Chtchedrine respecte la trame dramatique hérité du poète romantique: il y est question de paysans croyants détenteurs d’une icône miraculeuse signée par le peintre Sevatyan… Voix du peuple russe auquel l’auteur restitue la noblesse admirable, d’autant plus impressionnant par ses accents inspirés et sincères, forme dépouillée et franche, « L’Ange Scellé », sorte de « liturgie selon Leskov », lui-même apôtre d’un christianisme moderne et progressif, est indiscutablement une oeuvre majeure de la musique russe sacrée du XXè siècle. Chtchedrine nous offre une musique constellée de joyaux d’essence spirituel: c’est un cycle où s’affirme le sentiment de la Révélation et de l’Illumination qui foudroie ceux qui savent en recueillir l’aliment précieux; qui en comprennent le sens profond et mystérieux.
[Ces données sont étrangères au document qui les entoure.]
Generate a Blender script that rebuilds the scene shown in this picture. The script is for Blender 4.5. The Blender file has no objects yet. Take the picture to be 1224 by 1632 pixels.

Sous la direction du chef David Trendell, les deux choeurs invités gravissent les pans foudroyés d’une partition à la fois intimiste et monumentale. Sous la nef de la Cathédrale Saint-Corentin de Quimper, mise en lumière et scénographiée pour l’événement par Jean-Paul Gloaguen, L’Ange Scellé montre son visage multiple aux spectateurs venus écouter ses splendeurs vocales.
Direct, expressif, sachant subtilement doser les contrastes de climats et d’intonations, entre recueillement et flamboiements vertigineux voire exclamatifs, le compositeur signe là une oeuvre à l’esprit foudroyant, dans une forme toujours accessible qui outre le chant choral, exige l’intervention d’une flûte au chant aérien et visionnaire. L’unique instrument convié (synthèse de la voix par son timbre et le souffle perceptible) « ouvre » et « ferme » la partition, laissant l’auditeur nimbé, comme saisi par un sentiment de lévitation.
Création majeure.
Quimper. Cathédrale Saint-Corentin, le 7 août 2010. 32è Semaines Musicales de Quimper. Rodion Konstantinovitch Chtchédrine (Moscou, 1932): L’Ange Scellé, cantate (création française). Choeur de chambre de la Société Philharmonique de Saint-Petersbourg, Choeur du King’s College de Londres. David Trendell, direction. Mise en lumières: Jean-Paul Gloaguen.